» **What is being asked**:
Among the entries, which lines carry the string "parts"? Copy each of them.

━━━━━ Dataset rows ━━━━━

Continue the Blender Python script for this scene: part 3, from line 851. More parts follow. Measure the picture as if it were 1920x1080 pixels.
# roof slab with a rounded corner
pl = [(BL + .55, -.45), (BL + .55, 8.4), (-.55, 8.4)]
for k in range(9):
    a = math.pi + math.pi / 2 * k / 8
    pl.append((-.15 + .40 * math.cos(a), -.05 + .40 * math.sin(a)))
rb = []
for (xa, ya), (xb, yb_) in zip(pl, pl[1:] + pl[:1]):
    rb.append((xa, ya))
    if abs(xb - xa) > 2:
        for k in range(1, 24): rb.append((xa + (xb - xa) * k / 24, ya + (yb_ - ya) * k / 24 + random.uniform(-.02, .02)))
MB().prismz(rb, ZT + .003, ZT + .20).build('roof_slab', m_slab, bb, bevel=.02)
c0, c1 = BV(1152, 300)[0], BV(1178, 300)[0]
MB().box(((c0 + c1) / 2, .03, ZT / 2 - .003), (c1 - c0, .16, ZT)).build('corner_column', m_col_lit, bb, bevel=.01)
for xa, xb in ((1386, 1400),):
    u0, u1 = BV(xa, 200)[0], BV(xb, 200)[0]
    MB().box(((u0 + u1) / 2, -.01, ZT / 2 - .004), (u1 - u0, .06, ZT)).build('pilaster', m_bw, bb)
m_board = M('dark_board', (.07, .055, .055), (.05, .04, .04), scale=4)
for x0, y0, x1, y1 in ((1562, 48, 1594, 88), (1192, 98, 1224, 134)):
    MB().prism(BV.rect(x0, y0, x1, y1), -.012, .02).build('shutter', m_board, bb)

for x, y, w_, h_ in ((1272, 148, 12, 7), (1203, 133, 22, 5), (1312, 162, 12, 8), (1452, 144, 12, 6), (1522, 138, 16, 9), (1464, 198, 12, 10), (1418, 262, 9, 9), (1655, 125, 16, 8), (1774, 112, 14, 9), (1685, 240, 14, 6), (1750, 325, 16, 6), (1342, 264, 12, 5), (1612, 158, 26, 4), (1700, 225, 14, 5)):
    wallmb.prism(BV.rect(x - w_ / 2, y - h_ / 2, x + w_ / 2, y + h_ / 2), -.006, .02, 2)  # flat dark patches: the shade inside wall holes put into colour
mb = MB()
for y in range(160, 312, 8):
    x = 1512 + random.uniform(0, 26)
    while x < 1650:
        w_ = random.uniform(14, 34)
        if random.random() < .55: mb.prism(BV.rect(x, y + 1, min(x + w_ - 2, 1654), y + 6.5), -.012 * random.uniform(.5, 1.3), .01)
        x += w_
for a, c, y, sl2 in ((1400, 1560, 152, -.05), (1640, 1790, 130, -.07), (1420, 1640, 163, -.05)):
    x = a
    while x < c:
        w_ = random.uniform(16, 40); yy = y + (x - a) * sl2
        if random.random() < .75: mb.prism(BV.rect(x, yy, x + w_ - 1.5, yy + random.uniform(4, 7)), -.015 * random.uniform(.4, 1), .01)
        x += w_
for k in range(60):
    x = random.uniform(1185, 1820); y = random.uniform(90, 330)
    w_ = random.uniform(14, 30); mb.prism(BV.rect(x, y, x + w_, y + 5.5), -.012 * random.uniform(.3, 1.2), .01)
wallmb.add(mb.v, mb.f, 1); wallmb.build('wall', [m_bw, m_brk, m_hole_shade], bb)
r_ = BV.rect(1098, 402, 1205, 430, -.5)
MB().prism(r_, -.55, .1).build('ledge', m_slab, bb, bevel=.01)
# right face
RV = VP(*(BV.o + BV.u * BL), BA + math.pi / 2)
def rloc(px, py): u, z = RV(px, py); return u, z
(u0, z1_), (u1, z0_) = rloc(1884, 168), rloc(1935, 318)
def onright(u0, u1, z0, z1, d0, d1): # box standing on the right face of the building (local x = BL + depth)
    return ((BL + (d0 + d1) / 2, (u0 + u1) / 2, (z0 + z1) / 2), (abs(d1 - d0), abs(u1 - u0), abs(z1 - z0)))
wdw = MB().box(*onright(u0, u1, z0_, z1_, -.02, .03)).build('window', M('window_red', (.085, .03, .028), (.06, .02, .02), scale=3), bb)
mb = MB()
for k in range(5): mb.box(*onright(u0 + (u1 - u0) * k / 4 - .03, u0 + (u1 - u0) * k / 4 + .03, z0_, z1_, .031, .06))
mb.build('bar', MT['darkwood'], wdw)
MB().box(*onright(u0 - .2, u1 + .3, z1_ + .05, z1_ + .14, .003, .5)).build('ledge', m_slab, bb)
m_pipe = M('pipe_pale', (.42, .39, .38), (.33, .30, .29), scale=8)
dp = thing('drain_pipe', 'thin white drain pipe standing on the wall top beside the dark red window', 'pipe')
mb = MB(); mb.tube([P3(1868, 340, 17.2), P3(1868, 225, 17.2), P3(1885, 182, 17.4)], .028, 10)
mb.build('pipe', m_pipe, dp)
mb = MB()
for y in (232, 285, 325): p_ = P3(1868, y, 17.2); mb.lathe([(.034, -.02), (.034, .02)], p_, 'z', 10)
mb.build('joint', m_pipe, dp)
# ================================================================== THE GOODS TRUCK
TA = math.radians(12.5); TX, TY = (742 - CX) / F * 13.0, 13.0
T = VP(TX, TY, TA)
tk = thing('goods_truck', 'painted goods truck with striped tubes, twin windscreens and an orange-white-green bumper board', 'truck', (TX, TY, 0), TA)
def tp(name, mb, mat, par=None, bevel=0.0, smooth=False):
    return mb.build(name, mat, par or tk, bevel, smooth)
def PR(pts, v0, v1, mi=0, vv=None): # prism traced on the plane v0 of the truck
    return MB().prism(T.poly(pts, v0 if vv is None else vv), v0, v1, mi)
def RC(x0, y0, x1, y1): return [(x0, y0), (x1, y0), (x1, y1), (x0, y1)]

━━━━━
━━━━━ Dataset rows ━━━━━

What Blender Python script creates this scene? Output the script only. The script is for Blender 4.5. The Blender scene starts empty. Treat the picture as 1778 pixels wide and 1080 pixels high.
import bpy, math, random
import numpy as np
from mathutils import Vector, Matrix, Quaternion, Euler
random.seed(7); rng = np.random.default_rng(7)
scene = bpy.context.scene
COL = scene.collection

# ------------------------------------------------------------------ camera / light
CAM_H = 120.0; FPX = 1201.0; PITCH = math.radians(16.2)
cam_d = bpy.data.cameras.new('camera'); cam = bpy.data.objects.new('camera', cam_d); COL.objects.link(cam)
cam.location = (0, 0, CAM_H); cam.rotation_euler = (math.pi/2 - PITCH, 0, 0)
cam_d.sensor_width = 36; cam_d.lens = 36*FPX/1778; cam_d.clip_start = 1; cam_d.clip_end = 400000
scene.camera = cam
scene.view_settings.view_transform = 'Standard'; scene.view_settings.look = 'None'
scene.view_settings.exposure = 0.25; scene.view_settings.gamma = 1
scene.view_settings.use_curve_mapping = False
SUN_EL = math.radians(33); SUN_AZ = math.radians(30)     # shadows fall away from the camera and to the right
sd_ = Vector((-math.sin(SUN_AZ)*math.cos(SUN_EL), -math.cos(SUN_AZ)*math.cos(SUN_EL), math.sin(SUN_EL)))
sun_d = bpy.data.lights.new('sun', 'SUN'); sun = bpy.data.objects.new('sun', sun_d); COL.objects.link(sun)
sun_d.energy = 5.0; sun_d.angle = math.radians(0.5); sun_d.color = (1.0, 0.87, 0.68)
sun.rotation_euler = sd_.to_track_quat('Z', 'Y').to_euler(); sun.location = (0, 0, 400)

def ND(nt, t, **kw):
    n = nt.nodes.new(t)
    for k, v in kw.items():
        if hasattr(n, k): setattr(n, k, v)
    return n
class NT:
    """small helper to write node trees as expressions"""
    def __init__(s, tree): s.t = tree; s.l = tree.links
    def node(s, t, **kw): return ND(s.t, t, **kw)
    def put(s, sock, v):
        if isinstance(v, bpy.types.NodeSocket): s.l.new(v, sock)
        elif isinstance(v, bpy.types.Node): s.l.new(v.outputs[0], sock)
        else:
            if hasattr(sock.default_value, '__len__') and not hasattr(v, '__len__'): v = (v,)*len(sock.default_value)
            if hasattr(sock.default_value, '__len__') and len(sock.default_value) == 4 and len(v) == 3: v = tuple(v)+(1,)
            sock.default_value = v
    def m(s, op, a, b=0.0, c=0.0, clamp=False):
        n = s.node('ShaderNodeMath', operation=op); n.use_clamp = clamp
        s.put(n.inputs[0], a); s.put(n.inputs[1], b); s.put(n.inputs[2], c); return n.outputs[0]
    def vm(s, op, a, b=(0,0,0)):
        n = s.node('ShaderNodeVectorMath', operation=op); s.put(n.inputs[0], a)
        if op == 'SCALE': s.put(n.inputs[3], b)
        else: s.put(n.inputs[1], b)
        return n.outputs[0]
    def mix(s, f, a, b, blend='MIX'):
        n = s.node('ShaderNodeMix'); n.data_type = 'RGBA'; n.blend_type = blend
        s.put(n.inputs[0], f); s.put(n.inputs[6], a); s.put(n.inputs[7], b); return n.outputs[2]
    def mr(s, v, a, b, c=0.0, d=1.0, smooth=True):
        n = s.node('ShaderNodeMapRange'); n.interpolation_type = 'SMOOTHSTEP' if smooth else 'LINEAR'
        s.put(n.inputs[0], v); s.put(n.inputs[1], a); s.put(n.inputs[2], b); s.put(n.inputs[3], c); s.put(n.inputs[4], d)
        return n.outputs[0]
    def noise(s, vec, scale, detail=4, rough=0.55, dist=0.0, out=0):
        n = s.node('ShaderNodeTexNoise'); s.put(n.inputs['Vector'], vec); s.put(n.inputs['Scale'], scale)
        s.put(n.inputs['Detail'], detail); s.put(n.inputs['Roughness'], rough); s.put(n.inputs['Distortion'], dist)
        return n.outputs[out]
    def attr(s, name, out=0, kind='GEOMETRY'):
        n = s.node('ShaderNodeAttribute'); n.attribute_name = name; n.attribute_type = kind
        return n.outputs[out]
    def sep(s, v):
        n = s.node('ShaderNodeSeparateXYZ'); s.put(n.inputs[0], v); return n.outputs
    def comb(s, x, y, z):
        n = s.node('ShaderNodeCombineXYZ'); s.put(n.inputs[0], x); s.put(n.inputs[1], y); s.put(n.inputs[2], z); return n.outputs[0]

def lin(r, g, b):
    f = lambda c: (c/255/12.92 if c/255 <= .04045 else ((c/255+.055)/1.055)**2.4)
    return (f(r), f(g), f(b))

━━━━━
━━━━━ Dataset rows ━━━━━

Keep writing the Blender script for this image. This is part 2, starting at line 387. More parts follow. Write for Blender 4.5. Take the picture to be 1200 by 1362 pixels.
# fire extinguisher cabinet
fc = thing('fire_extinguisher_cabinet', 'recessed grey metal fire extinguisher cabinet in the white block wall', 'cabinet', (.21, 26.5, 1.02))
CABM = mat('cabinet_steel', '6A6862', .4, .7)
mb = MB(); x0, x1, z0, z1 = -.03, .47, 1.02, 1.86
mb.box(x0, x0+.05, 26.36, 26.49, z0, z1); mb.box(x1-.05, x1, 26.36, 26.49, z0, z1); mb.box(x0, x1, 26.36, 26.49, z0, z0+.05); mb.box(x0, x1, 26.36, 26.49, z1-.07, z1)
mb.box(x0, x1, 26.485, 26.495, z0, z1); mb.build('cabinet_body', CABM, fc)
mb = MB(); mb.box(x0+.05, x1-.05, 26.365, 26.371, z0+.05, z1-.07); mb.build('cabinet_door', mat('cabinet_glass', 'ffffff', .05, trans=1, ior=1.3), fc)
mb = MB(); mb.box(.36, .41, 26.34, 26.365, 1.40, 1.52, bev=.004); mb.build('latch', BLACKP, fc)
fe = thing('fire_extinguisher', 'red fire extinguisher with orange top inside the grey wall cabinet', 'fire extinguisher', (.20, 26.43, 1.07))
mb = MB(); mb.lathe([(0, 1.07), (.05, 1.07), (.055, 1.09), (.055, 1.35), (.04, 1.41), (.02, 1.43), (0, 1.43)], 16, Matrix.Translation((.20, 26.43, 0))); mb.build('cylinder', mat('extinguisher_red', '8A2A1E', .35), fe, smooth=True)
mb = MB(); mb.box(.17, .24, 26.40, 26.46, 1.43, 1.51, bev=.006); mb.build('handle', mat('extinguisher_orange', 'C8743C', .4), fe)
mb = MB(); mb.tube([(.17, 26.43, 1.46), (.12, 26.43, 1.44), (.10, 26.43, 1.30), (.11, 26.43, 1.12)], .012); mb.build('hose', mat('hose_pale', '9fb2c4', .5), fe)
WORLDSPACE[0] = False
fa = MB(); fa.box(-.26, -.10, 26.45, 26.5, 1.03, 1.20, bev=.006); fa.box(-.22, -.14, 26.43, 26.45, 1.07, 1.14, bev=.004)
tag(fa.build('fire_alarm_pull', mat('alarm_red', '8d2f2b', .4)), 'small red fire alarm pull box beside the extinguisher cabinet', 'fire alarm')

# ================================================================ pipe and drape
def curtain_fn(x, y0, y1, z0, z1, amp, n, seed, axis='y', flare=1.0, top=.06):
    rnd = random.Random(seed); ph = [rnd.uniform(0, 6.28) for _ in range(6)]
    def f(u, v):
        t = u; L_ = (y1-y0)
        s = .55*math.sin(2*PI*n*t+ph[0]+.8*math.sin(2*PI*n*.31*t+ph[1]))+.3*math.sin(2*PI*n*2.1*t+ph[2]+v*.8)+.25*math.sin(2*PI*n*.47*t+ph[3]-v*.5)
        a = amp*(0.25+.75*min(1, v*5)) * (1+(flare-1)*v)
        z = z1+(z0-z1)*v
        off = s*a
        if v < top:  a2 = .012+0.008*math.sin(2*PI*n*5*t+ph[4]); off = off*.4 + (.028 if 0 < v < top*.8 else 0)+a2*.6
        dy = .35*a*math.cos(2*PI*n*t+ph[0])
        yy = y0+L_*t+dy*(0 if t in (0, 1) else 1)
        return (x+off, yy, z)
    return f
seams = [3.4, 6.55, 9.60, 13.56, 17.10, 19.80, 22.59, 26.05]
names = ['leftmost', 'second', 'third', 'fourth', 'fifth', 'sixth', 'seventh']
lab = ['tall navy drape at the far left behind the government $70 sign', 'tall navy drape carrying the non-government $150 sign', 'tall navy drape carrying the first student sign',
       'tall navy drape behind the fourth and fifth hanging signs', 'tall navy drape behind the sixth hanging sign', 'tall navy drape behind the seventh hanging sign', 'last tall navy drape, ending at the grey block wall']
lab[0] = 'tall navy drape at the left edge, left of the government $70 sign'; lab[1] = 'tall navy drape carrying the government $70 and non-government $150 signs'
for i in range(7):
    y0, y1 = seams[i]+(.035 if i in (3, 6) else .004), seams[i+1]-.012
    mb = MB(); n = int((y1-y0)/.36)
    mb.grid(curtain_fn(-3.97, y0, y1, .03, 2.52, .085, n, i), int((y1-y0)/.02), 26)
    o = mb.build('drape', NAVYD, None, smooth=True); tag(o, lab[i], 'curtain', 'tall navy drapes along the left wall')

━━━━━

» **Response to the task**:
Continue the Blender Python script for this scene: part 3, from line 851. More parts follow. Measure the picture as if it were 1920x1080 pixels.
Keep writing the Blender script for this image. This is part 2, starting at line 387. More parts follow. Write for Blender 4.5. Take the picture to be 1200 by 1362 pixels.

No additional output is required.